In 2013, the Oklahoma Legislature amended 12 O.S. § 682, a statute relating to judgements, to provide greater statutory protections for officers, directors, and shareholders of a corporation and members and managers of an LLC. The pertinent part of § 682 is as follows:
B. No suit or claim of any nature shall be brought against any officer, director, or shareholder for the debt or liability of a corporation of which he or she is an officer, director, or shareholder until judgement is obtained therefore against the corporation and execution thereon returned unsatisfied. This provision includes, but is not limited to, claims based on vicarious liability and alter ago. Provided, nothing herein prohibits a suit or claim against an officer, director, or shareholder, arising out of or in connection with their direct involvement in the same or related transaction or occurrence.
Thus, per § 682(B), traditional veil-piercing claims against owners/management of an entity, such as but not limited to claims based upon theories of an alter-ego or undercapitalization, may not be asserted against the owners/management until judgement is obtained against the entity but returned unsatisfied. The exception in § 682(B), however, provides that claims against owners/management “for their own conduct, act or contractual obligation, not within the scope of their role as [owner of manager],” may be asserted notwithstanding the general prohibition. Section 682(C), which is omitted from the above, ensures that members and managers of LLCs are provided with the same protections as officers, directors, and shareholders of a corporation.
In 2019, the Oklahoma Court of Civil Appeals had occasion to interpret the exception in § 682(B) in Tyree v. Cornman, 2019 OK CIV APP 66, 453 P.3d 497, although at the motion to dismiss stage of litigation. In Tyree, the landowners brought an action against the construction company and its owner for breach of contract, construction defect, and various other theories of liability, including fraud and violation of the Oklahoma Consumer Protection Act. The District Court granted the construction company’s owner’s motion to dismiss him as a defendant as to all claims. On appeal, the Court of Civil Appeals reversed the District Court’s decision to dismiss the fraud and Consumer Protection Act claims.
In reversing the trial court’s dismissal of the landowners’ fraud and Consumer Protection Act claims against the owner of the construction company, the Court in Tyree reasoned that it was sufficient for the landowners to allege that the owner personally violated the Oklahoma Consumer Protection Act and committed fraud, thus providing an independent basis for the owner’s tort liability. Tyree, 2019 OK CIV APP 66, ¶¶ 33-34. Moreover, “[w]hether the conduct alleged by the plaintiffs was or was not within the scope of the [owner’s] role as an officer, director or shareholder of [the construction company] cannot be determined at the pleading stage.” Id. at ¶ 33. Thus, the Court in Tyree allowed claims for fraud and violation of the Consumer Protection Act to move forward against the owner of the construction company despite the protections in § 682(B).

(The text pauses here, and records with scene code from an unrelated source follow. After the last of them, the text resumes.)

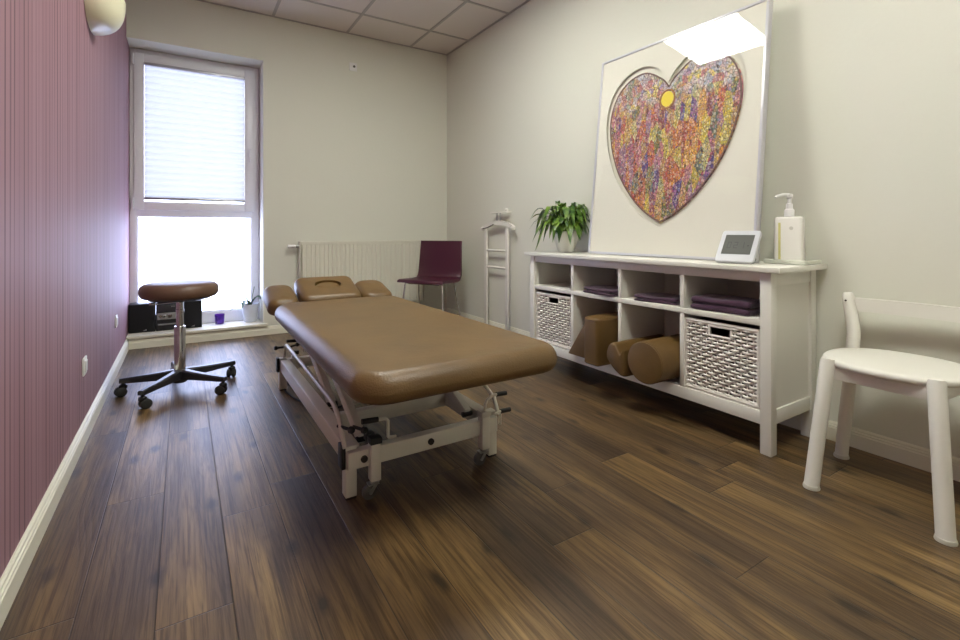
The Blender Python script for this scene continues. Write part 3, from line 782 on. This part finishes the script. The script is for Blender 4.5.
# local: picture plane x-z, facing -y ; later tilted and turned
fr = MB(); w = .014
fr.box(-AW/2, -AW/2+w, 0, .034, 0, AH, .0015).box(AW/2-w, AW/2, 0, .034, 0, AH, .0015).box(-AW/2+w, AW/2-w, 0, .034, 0, w, .0015).box(-AW/2+w, AW/2-w, 0, .034, AH-w, AH, .0015)
def tilt_art(mb): return mb.xf(Matrix.Rotation(-TH, 4, 'X'))
obj('frame', tilt_art(fr), mat('silver_white_frame', col(205,205,210), .3, .25), art)
def holed(rect, hole, y0, y1):
    cu = bpy.data.curves.new('c', 'CURVE'); cu.dimensions = '2D'; cu.fill_mode = 'BOTH'; cu.extrude = abs(y1-y0)/2
    for pts in (rect, hole):
        s = cu.splines.new('POLY'); s.points.add(len(pts)-1); s.use_cyclic_u = True
        for p, q in zip(s.points, pts): p.co = (q[0], q[1], 0, 1)
    o = bpy.data.objects.new('c', cu); C.objects.link(o)
    me = bpy.data.meshes.new_from_object(o.evaluated_get(bpy.context.evaluated_depsgraph_get()))
    bpy.data.objects.remove(o); bpy.data.curves.remove(cu)
    bm = bmesh.new(); bm.from_mesh(me); bpy.data.meshes.remove(me)
    bmesh.ops.remove_doubles(bm, verts=bm.verts, dist=1e-5)
    for v in bm.verts: v.co = Vector((v.co.x, (y0+y1)/2+v.co.z, v.co.y))
    m_ = MB(); m_.bm.free(); m_.bm = bm; return m_
HC = -.005                                   # heart centre along the width
rect = [(-AW/2+w, w), (AW/2-w, w), (AW/2-w, AH-w), (-AW/2+w, AH-w)]
m_mat = mat('ivory_mat_board', col(224,222,208), .8)
bpy.context.view_layer.update()
mt = holed(rect, [(x+HC, z) for x, z in heart2], .006, .012)
obj('mat_board', tilt_art(mt), m_mat, art, smooth=False)
mt2 = MB().box(-AW/2+w, AW/2-w, .022, .026, w, AH-w)
obj('backing_board', tilt_art(mt2), m_mat, art)
mt3 = MB().prism([(x*1.004+HC, (z-.6)*1.004+.6) for x, z in heart], 'y', .019, .022)
obj('heart_surround', tilt_art(mt3), m_mat, art, smooth=False)
def mosaic():
    m = mat('colour_mosaic', (.5,.4,.3,1), .6); nt = m.node_tree; L = nt.links.new; b = nt.nodes['Principled BSDF']
    tc = nt.nodes.new('ShaderNodeTexCoord')
    def mp(sx, sy, sz):
        n = nt.nodes.new('ShaderNodeMapping'); n.inputs['Scale'].default_value = (sx, sy, sz); L(tc.outputs['Object'], n.inputs[0]); return n.outputs[0]
    def vor(vec, feat='F1'):
        n = nt.nodes.new('ShaderNodeTexVoronoi'); n.feature = feat; n.inputs['Scale'].default_value = 1; L(vec, n.inputs['Vector']); return n
    def ramp(v, cols):
        r = nt.nodes.new('ShaderNodeValToRGB'); r.color_ramp.interpolation = 'CONSTANT'; e = r.color_ramp.elements
        e[0].position = 0; e[0].color = cols[0]; e[1].position = (len(cols)-1)/len(cols); e[1].color = cols[-1]
        for i, c in enumerate(cols[1:-1]): x = e.new((i+1)/len(cols)); x.color = c
        L(v, r.inputs[0]); return r.outputs[0]
    def sep(c):
        n = nt.nodes.new('ShaderNodeSeparateColor'); L(c, n.inputs[0]); return n.outputs[0]
    def mix(a, bb, f, mode='MIX'):
        n = nt.nodes.new('ShaderNodeMix'); n.data_type = 'RGBA'; n.blend_type = mode
        for i, v in ((0, f), (6, a), (7, bb)):
            if isinstance(v, (int, float, tuple)): n.inputs[i].default_value = v
            else: L(v, n.inputs[i])
        return n.outputs[2]
    # distort a little
    big = vor(mp(27, 1, 8)); big.inputs['Randomness'].default_value = .9
    cols_low = [col(*c) for c in ((196,120,140),(150,80,110),(210,120,50),(180,80,60),(214,200,70),(120,130,60),(90,70,150),(205,170,90),(200,90,60),(170,130,160),(226,170,60),(190,110,130),(96,118,96),(200,200,120),(188,150,90),(150,70,70))]
    lowc = ramp(sep(big.outputs['Color']), cols_low)
    big2 = vor(mp(26, 1, 24))
    cols_up = [col(*c) for c in ((222,216,214),(190,200,220),(210,196,206),(226,214,120),(200,130,130),(150,170,140),(214,206,190),(170,150,190),(206,206,214),(196,150,110))]
    upc = ramp(sep(big2.outputs['Color']), cols_up)
    sp = nt.nodes.new('ShaderNodeSeparateXYZ'); L(tc.outputs['Object'], sp.inputs[0])
    nz = nt.nodes.new('ShaderNodeTexNoise'); nz.inputs['Scale'].default_value = 9; L(tc.outputs['Object'], nz.inputs['Vector'])
    hh_ = nt.nodes.new('ShaderNodeMath'); hh_.operation = 'MULTIPLY_ADD'; hh_.inputs[1].default_value = .25; L(nz.outputs['Fac'], hh_.inputs[0]); L(sp.outputs[2], hh_.inputs[2])
    mr = nt.nodes.new('ShaderNodeMapRange'); mr.inputs[1].default_value = .99; mr.inputs[2].default_value = 1.05; L(hh_.outputs[0], mr.inputs[0])
    c = mix(lowc, upc, mr.outputs[0])
    fine = vor(mp(95, 1, 62)); cf = ramp(sep(fine.outputs['Color']), [col(*q) for q in ((220,190,120),(180,60,60),(235,225,200),(80,60,70),(210,130,150),(230,180,50),(110,130,160),(150,110,70),(230,210,190),(60,50,60),(190,120,60))])
    c = mix(c, cf, .38)
    ed = vor(mp(95, 1, 62), 'DISTANCE_TO_EDGE'); er = nt.nodes.new('ShaderNodeMapRange'); er.inputs[1].default_value = .095; er.inputs[2].default_value = .015; L(ed.outputs['Distance'], er.inputs[0])
    c = mix(c, col(54,40,44), er.outputs[0])
    ed2 = vor(mp(27, 1, 8), 'DISTANCE_TO_EDGE'); er2 = nt.nodes.new('ShaderNodeMapRange'); er2.inputs[1].default_value = .035; er2.inputs[2].default_value = .01; L(ed2.outputs['Distance'], er2.inputs[0])
    # white dots
    dt = vor(mp(150, 1, 150)); dr = nt.nodes.new('ShaderNodeMapRange'); dr.inputs[1].default_value = .24; dr.inputs[2].default_value = .16; L(dt.outputs['Distance'], dr.inputs[0])
    c = mix(c, col(225,215,205), dr.outputs[0])
    L(c, b.inputs['Base Color']); return m
hp = MB().prism([(x+HC, z) for x, z in heart], 'y', .012, .019)
ho = obj('heart', tilt_art(hp), mosaic(), art, smooth=False)
def beads():
    e = MB(); L_ = [(x*.985+HC, (z-.6)*.985+.6) for x, z in heart]
    e.tube([(x, .0115, z) for x, z in L_], .004, 6, closed=True); return e
obj('heart_border', tilt_art(beads()), mat('dotted_border', col(120,96,90), .7, bump=(300,.6,.003)), ho)
obj('yellow_disc', tilt_art(MB().lathe([(.040,.0105),(.040,.012)], (HC-.005, 0, .898), 32, 'y', sx=1.0, sy=1.1)), mat('yellow_print', col(226,206,60), .6), ho)
obj('disc_ring', tilt_art(MB().tube([(HC-.005+.048*math.cos(a), .0112, .898+.053*math.sin(a)) for a in [2*PI*i/32 for i in range(32)]], .004, 6, closed=True)), mat('ochre_print', col(168,120,60), .6), ho)
obj('glass_pane', tilt_art(MB().box(-AW/2+w, AW/2-w, .002, .0035, w, AH-w)), M['glass'], art, smooth=False)
art.location = (2.222, 1.71, .7795+.0037); art.rotation_euler = (0, 0, -PI/2)

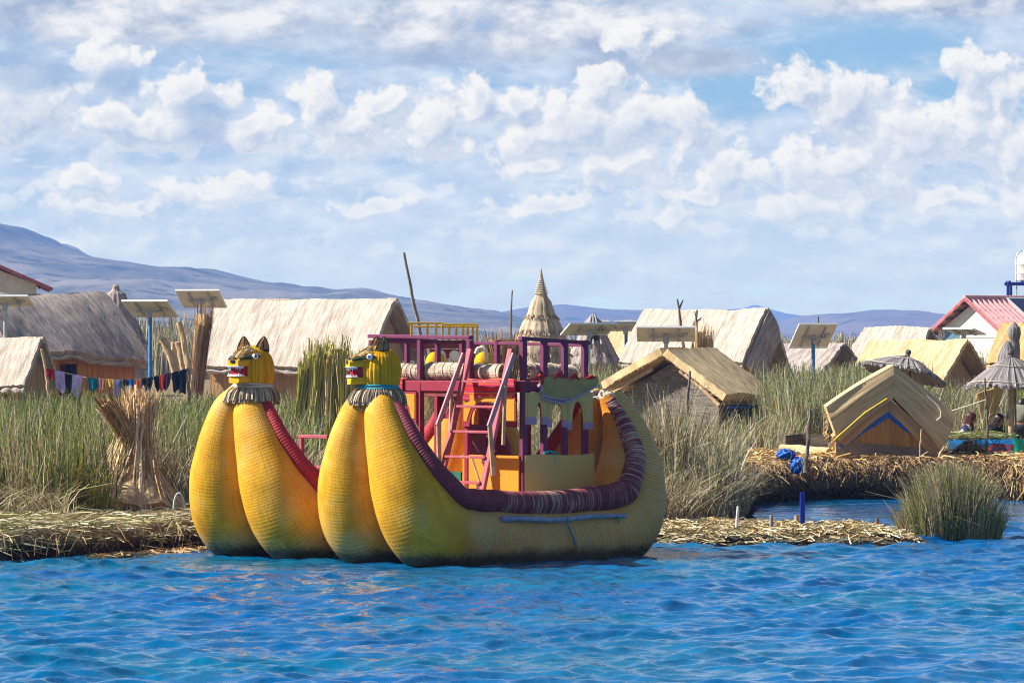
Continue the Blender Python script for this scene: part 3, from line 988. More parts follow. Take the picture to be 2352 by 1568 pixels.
# thin floating mat with stakes, in front of the channel
def mat_z(x, y):
    cx0, cx1 = 1.6, 5.9
    ex = np.minimum(x - cx0, cx1 - x) * 0.8
    ey = np.minimum(y - (67.0 + 0.35 * np.sin(x * 1.7)), (71.4 + 0.3 * np.sin(x * 2.3 + 1) - 0.45 * np.clip(x - 3.4, 0, 3)) - y)
    e = np.minimum(ex, ey) + (fbm(x * 1.7, y * 1.7, 3, 91) - 0.5) * 0.5
    return 0.13 * np.clip(e / 0.3, -1.5, 1) + (fbm(x * 3.1, y * 3.1, 3, 93) - 0.45) * 0.10


xs = np.arange(1.2, 6.3, 0.05); ys = np.arange(66.4, 72.2, 0.06)
X, Y = np.meshgrid(xs, ys, indexing='ij')
Z = mat_z(X, Y)
i, j = np.meshgrid(np.arange(len(xs) - 1), np.arange(len(ys) - 1), indexing='ij')
q = (i * len(ys) + j).ravel()
Q = np.stack([q, q + len(ys), q + len(ys) + 1, q + 1], 1)
Q = Q[Z.reshape(-1)[Q].max(1) > -0.12]
tag(np_mesh('straw_mat', np.stack([X, Y, Z], 2).reshape(-1, 3), Q, M_GROUND, smooth=True), kind='structure')
n = 6500
x = RS.uniform(1.4, 6.0, n); y = RS.uniform(66.7, 71.6, n)
z = mat_z(x, y); k = z > -0.02
pal3 = np.array([(0.66, 0.53, 0.32), (0.55, 0.40, 0.20), (0.74, 0.64, 0.45), (0.40, 0.27, 0.12), (0.30, 0.28, 0.12)])
cl = pal3[RS.randint(len(pal3), size=k.sum())] * (0.7 + 0.45 * RS.rand(k.sum(), 1))
stuff('loose_straw', [litter(x[k], y[k], z[k] + RS.uniform(0.0, 0.06, k.sum()), (0.15, 0.55), cl, 0.12, (0.010, 0.022))], M_STRAND)
# ------------------------------------------------------------------ the twin hulled reed boat
def hull_mat(name, faded):
    """rope-bound reed roll, painted: tint r = orange inside, g = bare reed, b = rope line"""
    m, t, out = new_mat(name)
    tc = t.node('ShaderNodeTexCoord')
    uv = tc.outputs['UV']; ob = tc.outputs['Object']
    at = t.node('ShaderNodeAttribute', {'attribute_name': 'tint'})
    sp = t.n.new('ShaderNodeSeparateColor'); t.put(sp.inputs[0], at.outputs[0])
    orange, bare, rope = sp.outputs[0], sp.outputs[1], sp.outputs[2]
    strand = t.noise(t.vm('MULTIPLY', uv, (44, 2.2, 1)), 1.0, 5.0, 0.7, 0.4)
    blot = t.noise(ob, 2.3, 6.0, 0.68, 0.3)
    fine = t.noise(t.vm('MULTIPLY', uv, (22, 22, 1)), 1.0, 5.0, 0.75)
    yel = t.mix(t.step(blot, 0.3, 0.7), (0.56, 0.255, 0.002), (0.76, 0.385, 0.004))
    yel = t.mix(t.m('MULTIPLY', t.step(strand, 0.48, 0.66), 0.5), yel, (0.34, 0.16, 0.006))
    org = t.mix(t.step(blot, 0.3, 0.7), (0.62, 0.20, 0.008), (0.74, 0.27, 0.012))
    col = t.mix(orange, yel, org)
    straw = t.mix(strand, (0.40, 0.22, 0.055), (0.78, 0.50, 0.17))
    k = t.m('ADD', t.m('MULTIPLY', blot, 0.5), t.m('ADD', t.m('MULTIPLY', fine, 0.4), t.m('MULTIPLY', strand, 0.25)))
    patch = t.noise(t.vm('ADD', ob, (3.1, 1.7, 0.4)), 1.15, 3.0, 0.6)
    k = t.m('ADD', k, t.m('MULTIPLY', t.m('SUBTRACT', patch, 0.5), 0.8))
    wear = t.step(t.m('ADD', k, t.m('MULTIPLY', bare, 0.60)), 0.66, 0.94)
    col = t.mix(t.m('MULTIPLY', wear, 0.85), col, straw)
    # rope turns: darkened grooves, bleached rope where the paint has gone
    rl = t.m('MULTIPLY', rope, t.lin(fine, 0.3, 0.7, 0.35, 1.0))
    bl = t.step(t.m('ADD', bare, t.m('MULTIPLY', t.m('SUBTRACT', blot, 0.5), 0.8)), 0.25, 0.75)
    ropec = t.mix(bl, (0.22, 0.115, 0.008), (0.20, 0.105, 0.03))
    pale = t.step(t.noise(t.vm('MULTIPLY', uv, (0.3, 26, 1)), 1.0, 2.0, 0.6), 0.50, 0.62)
    col = t.mix(t.m('MULTIPLY', t.m('MULTIPLY', pale, bl), 0.55), col, (0.58, 0.46, 0.27))
    col = t.mix(t.m('MULTIPLY', rl, 0.85), col, ropec)
    # soaked and stained near the lake
    z = t.sep(ob)[2]
    wl = t.m('ADD', z, t.m('MULTIPLY', t.m('SUBTRACT', fine, 0.5), 0.22))
    wl = t.m('ADD', wl, t.m('MULTIPLY', t.m('SUBTRACT', blot, 0.5), 0.22))
    wet = t.m('SUBTRACT', 1.0, t.step(wl, 0.07, 0.24))
    col = t.mix(t.m('MULTIPLY', wet, 0.95), col, (0.014, 0.011, 0.005))
    grime = t.m('SUBTRACT', 1.0, t.step(wl, 0.15, 0.62))
    col = t.mix(t.m('MULTIPLY', grime, 0.18), col, (0.125, 0.075, 0.022))
    principled(t, out, col, 0.62, t.m('ADD', strand, t.m('MULTIPLY', fine, 0.5)), spec=0.28, bs=0.7, bd=0.012)
    return m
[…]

The result in Tyree should caution owners and managers of a company to take care and prudence in their own conduct and actions. Despite the protections of § 682(B), claims for fraud, violation of the Consumer Protection Act, and similar torts may be asserted against the officer, director, and shareholder of a company, particularly when such conduct and actions are outside their normal role with the company.